Iron Maiden
A Matter of Life and Death
EMI
2006
B+
ron Maiden is old. This is the English band's 14th studio album; its self-titled debut came out in 1980. Six live albums, innumerable compilations, and 26 years later, the band could have succumbed to the nostalgia circuit like so many of its contemporaries. However, the mighty Maiden is not only still productive, but also influential. No Maiden, no Swedish melodic death metal—and thus no modern metalcore. No Maiden, no power metal (e.g., Dragonforce, Hammerfall, and so on). Any heavy band with twin harmony guitar leads owes a debt to Iron Maiden. Black Sabbath may have patented the tritone, but Iron Maiden made melody a permanent part of metal.
At one point, the band's legacy seemed in doubt. After a run of seven undisputed classic albums, including Killers, The Number of the Beast, and Somewhere in Time, guitarist Adrian Smith left. Thus began the band's decline; singer Bruce Dickinson left two albums later for a solo career and occasional stints as an airline pilot ("Aces High," indeed). Blaze Bayley replaced him for two miserable albums, The X Factor and Virtual XI, and the band seemed out of gas. However, Dickinson and Smith rejoined the fold in 1999. Smith's replacement, Janick Gers, stayed on, and the band found new life with a three-guitarist lineup. Brave New World and Dance of Death followed, both solid, if long-winded, efforts.
In 2005, the band co-headlined Ozzfest with Black Sabbath. The tour's last date, August 20 in San Bernardino, CA, was one of the most disgraceful moments in metal history. Evidently, tensions had been simmering between the headliners' camps. Iron Maiden was pelted by eggs and debris during its set, and suffered multiple power outages. A tape-recorded chant of "Ozzy, Ozzy!" played over the PA; angry Iron Maiden fans drowned it out with their own "Maiden!" chant. Despite all this, the band played harder than ever. At one point, a man with "Don't f**k with Ozzy" scrawled on his body stormed the stage with an American flag (irony!), but was promptly dealt with by Iron Maiden's crew. An angry Dickinson waved the Union Jack and said, "These colors do not fucking run!" Afterwards, Sharon Osbourne freely admitted to causing the power outages and buying eggs and recruiting others to throw them.

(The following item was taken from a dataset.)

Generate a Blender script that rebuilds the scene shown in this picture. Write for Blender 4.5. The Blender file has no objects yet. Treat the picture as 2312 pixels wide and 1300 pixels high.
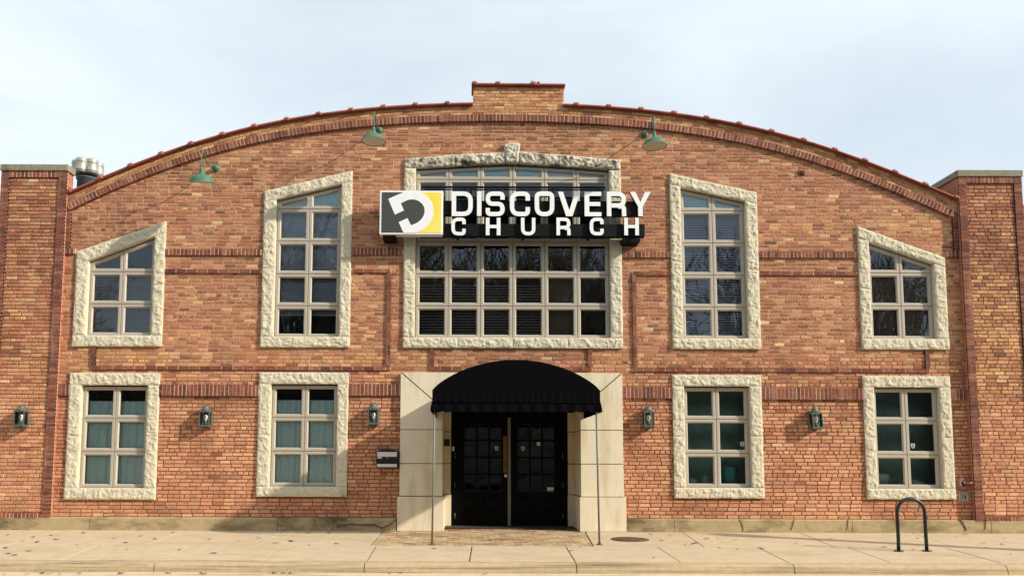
import bpy, bmesh, math, random
import numpy as np
from mathutils import Vector, Matrix, noise as mnoise
R = math.radians
random.seed(7)
SC = bpy.context.scene
COL = SC.collection

# ------------------------------------------------------------------ camera
PITCH, ROLL = R(5.0), R(0.2)
DIST, HGT, FPX, W0, H0 = 14.8, 1.31, 1750.0, 2312.0, 1300.0
SX, SY = 0.0394, 0.1025
cam_d = bpy.data.cameras.new('camera'); cam = bpy.data.objects.new('camera', cam_d); COL.objects.link(cam)
cam_d.sensor_fit = 'HORIZONTAL'; cam_d.sensor_width = 36.0; cam_d.lens = FPX / W0 * 36.0
cam_d.shift_x = SX; cam_d.shift_y = SY; cam_d.clip_end = 3000
FW = Vector((0, math.cos(PITCH), math.sin(PITCH))); UP0 = Vector((0, -math.sin(PITCH), math.cos(PITCH))); RT0 = Vector((1, 0, 0))
RT = RT0 * math.cos(ROLL) + UP0 * math.sin(ROLL); UP = -RT0 * math.sin(ROLL) + UP0 * math.cos(ROLL)
CP = Vector((0, -DIST, HGT))
m = Matrix.Identity(4)
for i in range(3):
    m[i][0] = RT[i]; m[i][1] = UP[i]; m[i][2] = -FW[i]; m[i][3] = CP[i]
cam.matrix_world = m
SC.camera = cam

# ------------------------------------------------------------------ sun and sky
SUN_EL, SUN_AZ = 28.0, 24.0          # azimuth is the angle off the facade plane
SDIR = Vector((math.cos(R(SUN_AZ)) * math.cos(R(SUN_EL)), -math.sin(R(SUN_AZ)) * math.cos(R(SUN_EL)), math.sin(R(SUN_EL))))
sl = bpy.data.lights.new('sun', 'SUN'); sl.energy = 5.0; sl.angle = R(1.4); sl.color = (1.0, 0.93, 0.81)
so = bpy.data.objects.new('sun', sl); COL.objects.link(so); so.rotation_euler = SDIR.to_track_quat('Z', 'Y').to_euler(); so.location = (20, -20, 20)
world = bpy.data.worlds.new('World'); SC.world = world; world.use_nodes = True
wn, wl = world.node_tree.nodes, world.node_tree.links
wn.clear()
wo = wn.new('ShaderNodeOutputWorld'); bg = wn.new('ShaderNodeBackground'); bg.inputs[1].default_value = 0.165
sky = wn.new('ShaderNodeTexSky'); sky.sky_type = 'NISHITA'; sky.sun_disc = False
sky.sun_elevation = R(SUN_EL); sky.sun_rotation = R(90 + SUN_AZ); sky.air_density = 1.0; sky.dust_density = 2.0
tc = wn.new('ShaderNodeTexCoord'); mp = wn.new('ShaderNodeMapping'); mp.inputs['Scale'].default_value = (1.0, 1.0, 2.6); mp.inputs['Location'].default_value = (3.1, 0.4, 0.2)
nz = wn.new('ShaderNodeTexNoise'); nz.inputs['Scale'].default_value = 2.2; nz.inputs['Detail'].default_value = 7; nz.inputs['Roughness'].default_value = 0.5; nz.inputs['Distortion'].default_value = 0.3
cr = wn.new('ShaderNodeValToRGB'); cr.color_ramp.elements[0].position = 0.30; cr.color_ramp.elements[1].position = 0.72
cr.color_ramp.elements[0].color = (0.58, 0.58, 0.58, 1); cr.color_ramp.elements[1].color = (0.97, 0.97, 0.97, 1)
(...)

Of course, this galvanized the band. A Matter of Life and Death is easily Iron Maiden's best album since 1988's Seventh Son of a Seventh Son. It's no storming of the ramparts, though—it’s more of a post-battle body count. The album begins with "Different World" and "These Colours Don't Run," two strong, memorable anthems. Then the album settles into a darker, more contemplative groove. The specter of war hangs heavy here. "The Longest Day" vividly describes D-Day; "Lord of Light" bemoans "the slaughter of the brotherhood of man"; "Brighter than a Thousand Suns" calls nuclear armament "a race to suicide." Even a rocker like "The Pilgrim" has moody flatted seconds. Atmospheric clean tones abound, like on the heavy, mid-paced "The Reincarnation of Benjamin Breeg." At over seven minutes long, the song is an odd choice for a single, but it's an epic in the grand Iron Maiden tradition. The songwriting throughout is assured, with confident transitions between often disparate riffs. Dickinson's operatic voice is in fine form, and Steve Harris' bass lines are as fluid as ever.
Much has been made of the fact the album wasn't mastered. However, the result isn't worlds apart. Sure, it's a shade quieter than most current albums, and looking at waveforms confirms that one is hearing all the music's peaks instead of artificially maxed-out levels. But this is hardly a Steve Albini production. Nicko McBrain's drums are compressed to begin with, and synths and backwards vocals betray big-budget production. This album is slightly warmer and more natural-sounding than before, and that's about it. The gesture is meaningful, though; the band is still concerned with quality. It's a testament to metal's health that not only are some of its hoariest geezers (Cannibal Corpse, Deicide, Motörhead, and Iron Maiden) not on pacemakers - they're still pace-making.